• To always conduct our business in a professional manner with a firm commitment to honesty, accuracy and fairness.
  • To embrace accepted professional standards in striving towards the goals of better communications, understanding and cooperation among individuals, groups, and institutions.
  • To avoid all conflicts of interest. Even the perception of a conflict of interest, when one truly does not exist, should be avoided.
  • To conduct oneself when dealing with clients, employers, other practitioners and the general public in a dependable and fair manner so as to engender trust in the professional practice of public relations.
  • To protect the confidentiality of information of present and former clients and employers.
  • To act in the public interest, and not engage in any practice that lends to corrupt the integrity of channels of communication or the process of government.
  • To never guarantee results or other professional achievements beyond one’s control and to sever relationships that demand such guarantees.
  • To never intentionally wrongly impugn a fellow practitioner. Unless privileged, evidence of unethical, illegal, or unprofessional conduct should be made known to the Board of Directors in a timely fashion.
  • To present, upon request, all evidence and testimony, relating to alleged violations of the Code of Ethics to the BPRC Board of Directors for adjudication. Upon evaluation of the evidence, the Board may hold a special meeting to which al parties concerned will be invited to make presentations and responses to allegations. If a member is found in violation of the Code of Ethics by two-thirds of the Board, he/she may be expelled from the Council with loss of all membership rights and fees.

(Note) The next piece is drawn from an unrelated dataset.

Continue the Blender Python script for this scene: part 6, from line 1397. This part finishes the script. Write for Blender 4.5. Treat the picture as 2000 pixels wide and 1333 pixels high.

Ethics Codes of Other Professional Organizations

Other professional organizations also have ethics codes that may be of interest to members of the Baltimore Public Relations Council:

The Public Relations Society of America states that a primary obligation of its membership is the ethical practice of Public Relations. Its PRSA Member Code of Ethics is the way their members reaffirm a commitment to ethical professional activities and decisions. Their code was designed to be a useful guide for its members as they carry out their ethical responsibilities. The document was designed to anticipate and accommodate, by precedent, ethical challenges that may arise.

The Radio-Television News Directors Association, in meeting its responsibility to the profession of electronic journalism and wishing to foster the highest professional standards of electronic journalism, promote public understanding of and confidence in electronic journalism, and strengthen principles of journalistic freedom to gather and disseminate information, established a Code of Ethics and Professional Conduct at in 2000.

The Society of Professional Journalists has a Code of Ethics voluntarily embraced by its member writers, editors, and other news professionals. Their first code was borrowed from the American Society of Newspaper Editors in 1926. In 1973 the forerunner of SPJ, Sigma Delta Chi, wrote its own code, which was revised in 1984 and 1987. In 1996 the present version of the code was adopted by the SPJ National Convention, after months of study and debate among its members.